U.S. congressmen in Russia to investigate marathon bombing

Tamerlan Tsarnaev (L), 26, is pictured in 2010 in Lowell, and his brother Dzhokhar Tsarnaev, 19, is pictured in an undated FBI handout photo in this combination photo Credit: Reuters
Tamerlan Tsarnaev, left, and Dzhokhar Tsarnaev, 19, spent six months in the Russian province of Dagestan.
Credit: Reuters

U.S. congressmen will meet security officials in Moscow this week to find out whether the FBI could have done more to coordinate with Russian intelligence on monitoring the Boston bombing suspects and preventing the attack, one of the lawmakers said Wednesday.

President Obama’s administration and the intelligence community face scrutiny over whether they failed to see the danger from Tamerlan Tsarnaev and his younger brother Dzhokhar — the prime suspects in the twin bombings that killed three people and injured 264 at the Boston Marathon.

Tamerlan Tsarnaev, 26, who was killed in a shootout with police, spent six months last year in Dagestan, a southern Russian province where Moscow is battling an Islamist insurgency.

U.S. Rep. Dana Rohrabacher, a California Republican leading the fact-finding mission, said he wanted to find out whether the FBI acted strongly enough on Russian information that Tsarnaev was a potential threat.
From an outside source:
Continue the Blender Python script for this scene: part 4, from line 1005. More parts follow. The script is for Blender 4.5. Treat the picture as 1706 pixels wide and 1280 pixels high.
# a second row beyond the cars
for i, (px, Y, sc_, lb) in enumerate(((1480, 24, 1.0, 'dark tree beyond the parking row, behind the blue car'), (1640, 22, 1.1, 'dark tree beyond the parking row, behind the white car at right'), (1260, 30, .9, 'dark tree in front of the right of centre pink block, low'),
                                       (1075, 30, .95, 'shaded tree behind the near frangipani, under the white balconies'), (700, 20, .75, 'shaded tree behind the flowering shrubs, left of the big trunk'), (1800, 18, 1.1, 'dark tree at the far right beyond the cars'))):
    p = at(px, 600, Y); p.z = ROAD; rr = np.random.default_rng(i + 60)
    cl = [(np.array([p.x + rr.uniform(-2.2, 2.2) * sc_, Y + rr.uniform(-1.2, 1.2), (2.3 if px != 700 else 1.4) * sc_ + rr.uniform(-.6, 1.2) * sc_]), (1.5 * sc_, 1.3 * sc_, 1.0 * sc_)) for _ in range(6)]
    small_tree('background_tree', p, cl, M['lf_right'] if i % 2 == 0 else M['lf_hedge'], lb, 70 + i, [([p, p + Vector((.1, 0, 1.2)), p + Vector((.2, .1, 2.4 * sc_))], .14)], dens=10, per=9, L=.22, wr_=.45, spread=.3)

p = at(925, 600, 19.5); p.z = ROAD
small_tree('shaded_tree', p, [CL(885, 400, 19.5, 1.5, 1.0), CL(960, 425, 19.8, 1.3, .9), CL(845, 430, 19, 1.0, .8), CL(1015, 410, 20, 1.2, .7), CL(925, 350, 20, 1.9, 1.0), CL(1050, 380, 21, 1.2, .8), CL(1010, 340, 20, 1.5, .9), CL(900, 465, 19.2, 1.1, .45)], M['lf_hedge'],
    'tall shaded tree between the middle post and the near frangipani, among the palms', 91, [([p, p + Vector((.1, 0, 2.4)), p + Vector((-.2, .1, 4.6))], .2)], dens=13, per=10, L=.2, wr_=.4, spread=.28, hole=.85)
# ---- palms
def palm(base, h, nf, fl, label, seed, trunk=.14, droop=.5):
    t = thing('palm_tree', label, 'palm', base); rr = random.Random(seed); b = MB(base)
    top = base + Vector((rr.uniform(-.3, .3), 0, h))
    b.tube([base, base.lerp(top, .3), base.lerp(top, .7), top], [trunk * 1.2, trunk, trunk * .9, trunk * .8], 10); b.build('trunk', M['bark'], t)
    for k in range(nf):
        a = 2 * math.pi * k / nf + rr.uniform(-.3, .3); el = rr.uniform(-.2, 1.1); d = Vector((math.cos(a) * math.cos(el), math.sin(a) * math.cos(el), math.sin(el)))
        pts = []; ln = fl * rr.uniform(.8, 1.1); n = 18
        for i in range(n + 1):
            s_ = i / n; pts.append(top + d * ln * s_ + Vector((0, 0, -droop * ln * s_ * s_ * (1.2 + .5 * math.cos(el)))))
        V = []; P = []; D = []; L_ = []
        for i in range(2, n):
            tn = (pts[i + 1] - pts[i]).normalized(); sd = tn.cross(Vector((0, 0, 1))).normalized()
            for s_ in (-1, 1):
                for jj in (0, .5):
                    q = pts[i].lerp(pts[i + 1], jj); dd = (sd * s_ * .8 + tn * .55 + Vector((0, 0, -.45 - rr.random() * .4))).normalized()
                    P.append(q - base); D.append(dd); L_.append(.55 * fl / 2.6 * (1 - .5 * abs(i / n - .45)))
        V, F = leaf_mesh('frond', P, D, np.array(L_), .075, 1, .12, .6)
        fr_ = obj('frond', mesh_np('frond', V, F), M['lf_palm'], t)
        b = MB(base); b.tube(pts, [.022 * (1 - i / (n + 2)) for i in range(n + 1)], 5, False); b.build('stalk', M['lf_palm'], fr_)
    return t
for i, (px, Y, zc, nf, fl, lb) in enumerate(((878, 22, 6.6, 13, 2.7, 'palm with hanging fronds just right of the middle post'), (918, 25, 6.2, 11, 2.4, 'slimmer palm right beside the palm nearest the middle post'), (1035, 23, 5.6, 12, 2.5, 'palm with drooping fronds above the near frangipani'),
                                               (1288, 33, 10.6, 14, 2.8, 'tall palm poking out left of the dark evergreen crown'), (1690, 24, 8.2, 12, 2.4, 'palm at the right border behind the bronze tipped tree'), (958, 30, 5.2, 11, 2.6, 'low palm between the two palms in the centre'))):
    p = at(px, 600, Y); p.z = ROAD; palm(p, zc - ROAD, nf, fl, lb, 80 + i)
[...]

“One of the things we want to find out is whether or not the FBI followed through on all of the information that was given to them,” Rohrabacher said.

He said he and fellow congressmen Steve King, Paul Cook, Steve Cohen and William Keating were interested in how Tsarnaev’s time in Dagestan may have radicalized him.

Although Washington and Moscow have vowed cooperate closely on counterterrorism, both sides have accused each other of withholding information in the run-up to the bombing.

U.S. officials have said Russian security services asked the FBI about Tamerlan in early 2011 out of concern he had embraced radical Islam and would travel to Russia to join insurgents.

FBI agents interviewed him in Massachusetts in 2011 but said they found no serious reason for alarm. U.S. officials say Russia’s FSB security services later failed to respond to the FBI’s requests for more information about him.

Tsarnaev flew to Russia in January 2012.